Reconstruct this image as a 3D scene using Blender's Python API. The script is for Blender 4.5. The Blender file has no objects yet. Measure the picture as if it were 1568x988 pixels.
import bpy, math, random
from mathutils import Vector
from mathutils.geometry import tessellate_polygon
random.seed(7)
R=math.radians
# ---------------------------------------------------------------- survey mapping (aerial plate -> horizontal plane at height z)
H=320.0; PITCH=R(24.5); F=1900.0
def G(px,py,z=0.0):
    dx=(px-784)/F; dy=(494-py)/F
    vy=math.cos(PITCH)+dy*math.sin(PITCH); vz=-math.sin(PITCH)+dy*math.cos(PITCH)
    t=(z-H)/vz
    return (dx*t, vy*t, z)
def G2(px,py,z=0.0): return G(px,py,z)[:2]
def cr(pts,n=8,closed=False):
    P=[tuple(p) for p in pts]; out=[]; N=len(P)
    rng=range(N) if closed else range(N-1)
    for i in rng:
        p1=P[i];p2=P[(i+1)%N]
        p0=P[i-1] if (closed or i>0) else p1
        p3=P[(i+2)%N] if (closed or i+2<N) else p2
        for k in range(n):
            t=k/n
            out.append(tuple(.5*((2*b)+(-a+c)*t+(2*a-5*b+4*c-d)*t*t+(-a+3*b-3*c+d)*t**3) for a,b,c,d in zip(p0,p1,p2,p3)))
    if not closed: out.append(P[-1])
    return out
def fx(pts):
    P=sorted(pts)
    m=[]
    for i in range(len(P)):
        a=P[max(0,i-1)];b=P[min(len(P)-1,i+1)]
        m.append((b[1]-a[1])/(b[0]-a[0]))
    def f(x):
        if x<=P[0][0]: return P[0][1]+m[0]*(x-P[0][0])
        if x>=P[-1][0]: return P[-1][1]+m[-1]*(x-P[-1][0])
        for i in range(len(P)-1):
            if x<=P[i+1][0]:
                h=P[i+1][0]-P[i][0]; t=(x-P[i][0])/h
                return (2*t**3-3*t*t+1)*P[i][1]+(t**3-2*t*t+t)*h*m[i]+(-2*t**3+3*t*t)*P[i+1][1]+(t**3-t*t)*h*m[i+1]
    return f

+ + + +

### YOUR INSTRUCTIONS:
Print back all the lines verbatim.

### OUTPUT OF THE TASK:
Reconstruct this image as a 3D scene using Blender's Python API. The script is for Blender 4.5. The Blender file has no objects yet. Measure the picture as if it were 1568x988 pixels.
import bpy, math, random
from mathutils import Vector
from mathutils.geometry import tessellate_polygon
random.seed(7)
R=math.radians
# ---------------------------------------------------------------- survey mapping (aerial plate -> horizontal plane at height z)
H=320.0; PITCH=R(24.5); F=1900.0
def G(px,py,z=0.0):
    dx=(px-784)/F; dy=(494-py)/F
    vy=math.cos(PITCH)+dy*math.sin(PITCH); vz=-math.sin(PITCH)+dy*math.cos(PITCH)
    t=(z-H)/vz
    return (dx*t, vy*t, z)
def G2(px,py,z=0.0): return G(px,py,z)[:2]
def cr(pts,n=8,closed=False):
    P=[tuple(p) for p in pts]; out=[]; N=len(P)
    rng=range(N) if closed else range(N-1)
    for i in rng:
        p1=P[i];p2=P[(i+1)%N]
        p0=P[i-1] if (closed or i>0) else p1
        p3=P[(i+2)%N] if (closed or i+2<N) else p2
        for k in range(n):
            t=k/n
            out.append(tuple(.5*((2*b)+(-a+c)*t+(2*a-5*b+4*c-d)*t*t+(-a+3*b-3*c+d)*t**3) for a,b,c,d in zip(p0,p1,p2,p3)))
    if not closed: out.append(P[-1])
    return out
def fx(pts):
    P=sorted(pts)
    m=[]
    for i in range(len(P)):
        a=P[max(0,i-1)];b=P[min(len(P)-1,i+1)]
        m.append((b[1]-a[1])/(b[0]-a[0]))
    def f(x):
        if x<=P[0][0]: return P[0][1]+m[0]*(x-P[0][0])
        if x>=P[-1][0]: return P[-1][1]+m[-1]*(x-P[-1][0])
        for i in range(len(P)-1):
            if x<=P[i+1][0]:
                h=P[i+1][0]-P[i][0]; t=(x-P[i][0])/h
                return (2*t**3-3*t*t+1)*P[i][1]+(t**3-2*t*t+t)*h*m[i]+(-2*t**3+3*t*t)*P[i+1][1]+(t**3-t*t)*h*m[i+1]
    return f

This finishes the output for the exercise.